「大学知的財産本部整備事業」事後評価結果報告書 おわりに

 審査・評価小委員会では、「大学知的財産本部整備事業」事後評価結果について以上のように報告書を取りまとめた。
 平成15年度から5か年計画で実施された「大学知的財産本部整備事業」を実施した大学等をはじめとして、知的財産の機関一元管理の体制や知的財産ルールの策定など知的財産に関する整備が進み、知的財産本部は、大学等において産学官連携を支える組織として重要な役割を担いつつある。また、一部の大学では、組織的な産学官連携活動を推進する体制の整備が進み、事業化支援、人材育成、技術指導等、多面的な産学官連携活動を行う体制へと移行する動きもある。その過程においては、平成18年12月には約60年ぶりに「教育基本法」が改正され、これまでの教育・研究という大学の基本的役割に加えて、「大学等で生まれた成果を広く社会に提供し、社会の発展に寄与する」という社会貢献が新たに明確に位置付けられた。これを受けて、平成19年6月に「学校教育法」が改正され、大学及び高等専門学校はそれぞれの教育・研究の「成果を広く社会に提供することにより、社会の発展に寄与するものとする」こととされ、産学官連携の重要性が一層強く認識されるようになっている。
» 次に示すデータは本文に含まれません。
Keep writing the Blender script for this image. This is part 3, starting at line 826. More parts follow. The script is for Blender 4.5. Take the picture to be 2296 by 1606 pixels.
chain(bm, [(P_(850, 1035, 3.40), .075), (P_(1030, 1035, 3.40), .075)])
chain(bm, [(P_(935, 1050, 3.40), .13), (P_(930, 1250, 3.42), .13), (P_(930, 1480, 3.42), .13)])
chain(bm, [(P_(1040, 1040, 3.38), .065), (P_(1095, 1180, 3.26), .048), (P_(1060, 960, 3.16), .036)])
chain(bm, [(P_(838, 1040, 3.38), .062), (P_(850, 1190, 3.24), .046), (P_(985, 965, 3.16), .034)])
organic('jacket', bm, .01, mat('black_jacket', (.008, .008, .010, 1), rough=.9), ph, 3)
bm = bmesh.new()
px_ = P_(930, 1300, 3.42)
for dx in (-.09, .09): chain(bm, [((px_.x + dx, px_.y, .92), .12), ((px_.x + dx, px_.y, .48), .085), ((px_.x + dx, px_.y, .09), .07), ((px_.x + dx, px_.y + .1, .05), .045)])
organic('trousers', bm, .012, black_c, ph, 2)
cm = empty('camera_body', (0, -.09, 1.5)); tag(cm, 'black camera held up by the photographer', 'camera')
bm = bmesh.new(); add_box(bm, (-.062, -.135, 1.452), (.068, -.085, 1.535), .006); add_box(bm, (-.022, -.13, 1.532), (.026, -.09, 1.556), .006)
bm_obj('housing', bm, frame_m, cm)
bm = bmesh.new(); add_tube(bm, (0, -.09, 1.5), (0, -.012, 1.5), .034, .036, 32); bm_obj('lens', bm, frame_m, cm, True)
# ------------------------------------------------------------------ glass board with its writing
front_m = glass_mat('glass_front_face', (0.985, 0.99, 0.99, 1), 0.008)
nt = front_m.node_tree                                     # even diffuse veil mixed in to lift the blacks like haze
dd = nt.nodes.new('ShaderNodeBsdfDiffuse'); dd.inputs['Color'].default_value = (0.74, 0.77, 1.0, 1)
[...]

 その一方で、現在、各大学は競争的な環境の中で切磋琢磨し、自らの選択に基づき、世界的な教育研究、幅広い職業人育成、総合的、国際的な教養教育、地域密着型、さらには地域の生涯学習など、機能別に分化し、それぞれが特色を出していくことが求められている。こうした大学等を取り巻く環境の変化に対応し、いかに、自らの教育研究活動を高度化・活性化し、優れた特色ある活動を展開していくのかということが、課題となっている。
 今後は、知的財産活動をはじめとする産学官連携活動の展開に当たっても、大学等自らが、それぞれ全体の経営を考える中で産学官連携についての戦略を描き、イノベーションの創出や教育研究の高度化・活性化に向けて、主体的かつ多様な取組を行うことが求められていると言えよう。
 平成20年度より、イノベーション創出の原動力である大学等の戦略的な知的財産活動などの持続的な展開を支援し、我が国の産学官連携活動全体の質の向上を図る「産学官連携戦略展開事業」が開始する。本報告書に示した「大学知的財産本部整備事業」から得られた知見を参考にして、関係各位により積極的な取組がなされることを期待したい。